The two-hour episode takes place in Singapore and was actually filmed there. It was the season’s final episode and is also the final appearance in the series of James MacArthur’s Danno, who, as it turns out, really doesn’t get much to do. Which leads us to:

Jack Lord (series star): Lord didn’t get an executive producer credit but by this time his control of the show was so tight he probably should have. In earlier seasons, you’d have occasional episodes built around the supporting cast, but that became more rare as the series progressed.

Lord’s McGarrett by the 11th season, was also wearing leisure suits, favoring a very dark Navy blue one (if you CLICK HERE it’s described as being black but the revamped picture quality of the DVDs makes it look very, very dark blue to us). At least he kept his shirt buttoned, so it’s not as much of a distraction.

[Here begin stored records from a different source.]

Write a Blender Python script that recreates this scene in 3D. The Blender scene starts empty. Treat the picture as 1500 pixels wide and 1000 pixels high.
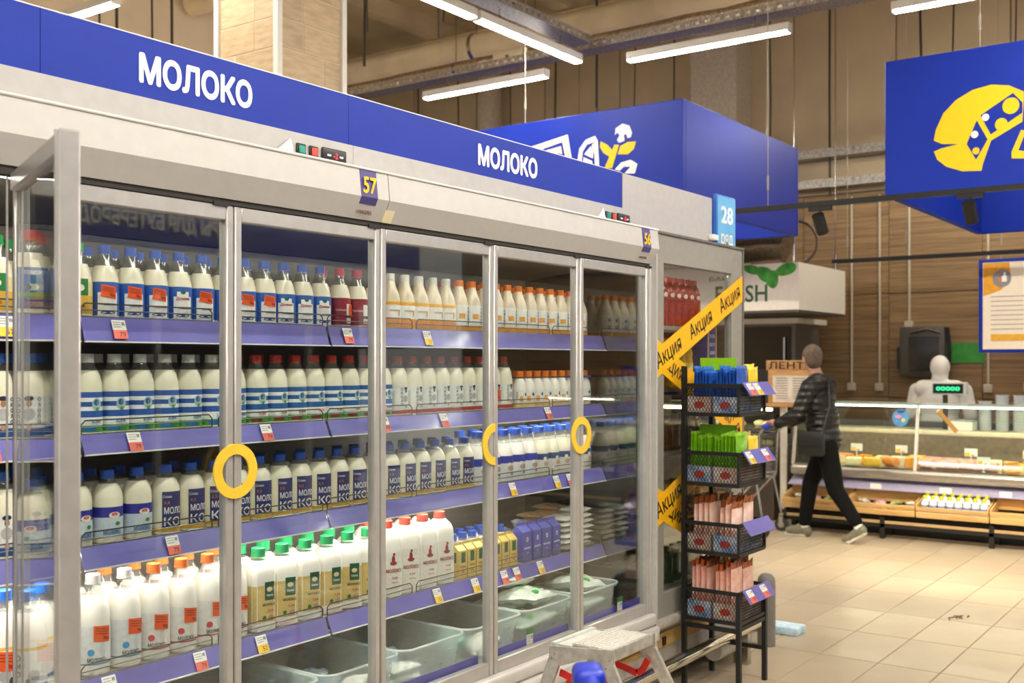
import bpy, bmesh, math, random
import numpy as np
from mathutils import Vector, Matrix, Euler

random.seed(7)
sc = bpy.context.scene
COL = sc.collection
R = math.radians

# ---------------------------------------------------------------- camera
cam = bpy.data.cameras.new('camera'); cam_o = bpy.data.objects.new('camera', cam); COL.objects.link(cam_o)
cam_o.location = (0, 0, 1.58)
cam_o.rotation_euler = (R(90), 0, R(35.69 - 90))
cam.sensor_width = 36; cam.lens = 1580 / 1500 * 36; cam.shift_y = 0.02
cam.clip_start = 0.05; cam.clip_end = 100
cam.dof.use_dof = True; cam.dof.focus_distance = 3.6; cam.dof.aperture_fstop = 4.0
sc.camera = cam_o

# ---------------------------------------------------------------- world and exposure
w = bpy.data.worlds.new('store_ambient'); sc.world = w; w.use_nodes = True
bg = w.node_tree.nodes['Background']; bg.inputs[0].default_value = (1.0, 0.95, 0.88, 1); bg.inputs[1].default_value = 0.26
sc.view_settings.view_transform = 'Standard'; sc.view_settings.look = 'None'
sc.view_settings.gamma = 1; sc.view_settings.use_curve_mapping = False
sc.view_settings.exposure = 1.5
sc.cycles.transparent_max_bounces = 24
LAMP = 46.0          # luminance of the ceiling luminaires' diffusers

# ---------------------------------------------------------------- materials
def lin(h):
    if isinstance(h, (tuple, list)): return tuple(h) + (1,) if len(h) == 3 else tuple(h)
    h = h.lstrip('#'); c = [int(h[i:i + 2], 16) / 255 for i in (0, 2, 4)]
    return tuple(x / 12.92 if x <= .04045 else ((x + .055) / 1.055) ** 2.4 for x in c) + (1,)
MATS = {}
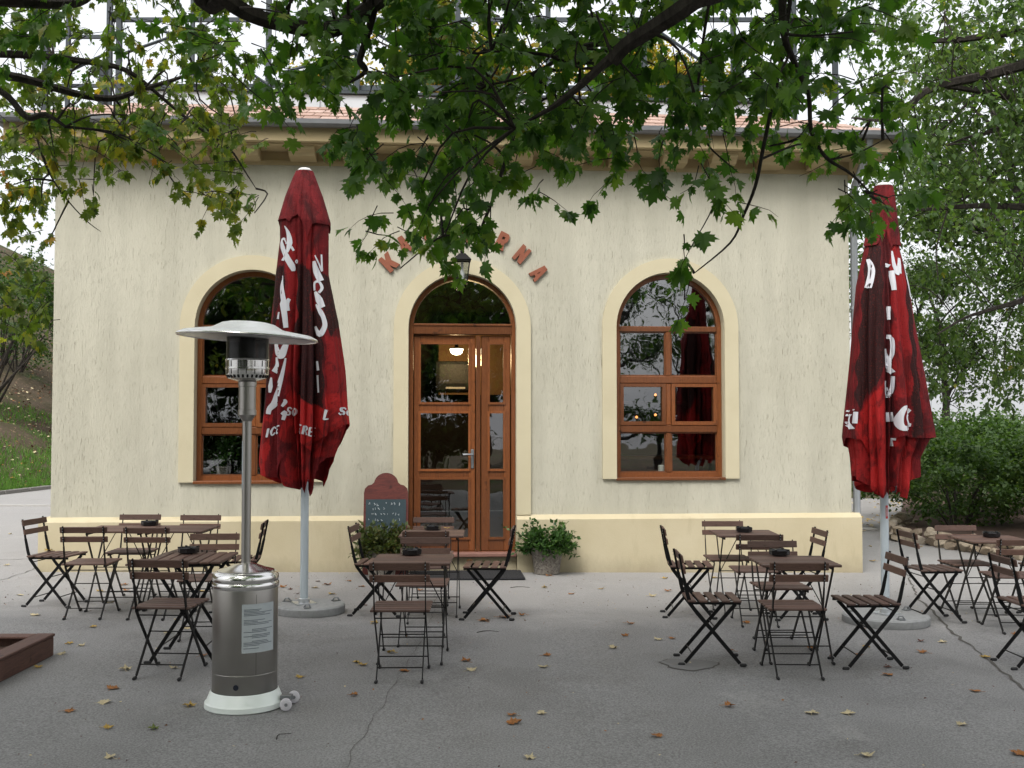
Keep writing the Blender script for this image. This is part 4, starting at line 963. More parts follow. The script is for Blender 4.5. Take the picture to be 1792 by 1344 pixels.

He also sometimes shows up with a gray leisure suit.

McGarrett also gets preachier here than in earlier seasons. That trend began in the 10th season and it gets worse in the final season. But he’s still McGarrett and if you liked his take on the character, there’s nothing here to cause you to reverse that judgment.

There is the issue of McGarrett’s age.

In the second season episode “Blind Tiger,” it was implied that the Big Kahuna was in his mid-30s, so he should at least be close to 45 in season 11. Death Is a Company Policy, the first show of the fifth season, gave McGarrett a 1926 birth date, meaning he would be 52 or 53 when season 11 ends, depending on the specific date. And actor Lord turned 58 in December 1978.

Yet, in The Year of the Horse, which aired in the spring of 1979, one of George Lazenby’s lackeys (who’s about to be killed) describes McGarrett as being “40, 42.” Lord looks pretty good for 58, but there’s no way he looked that young.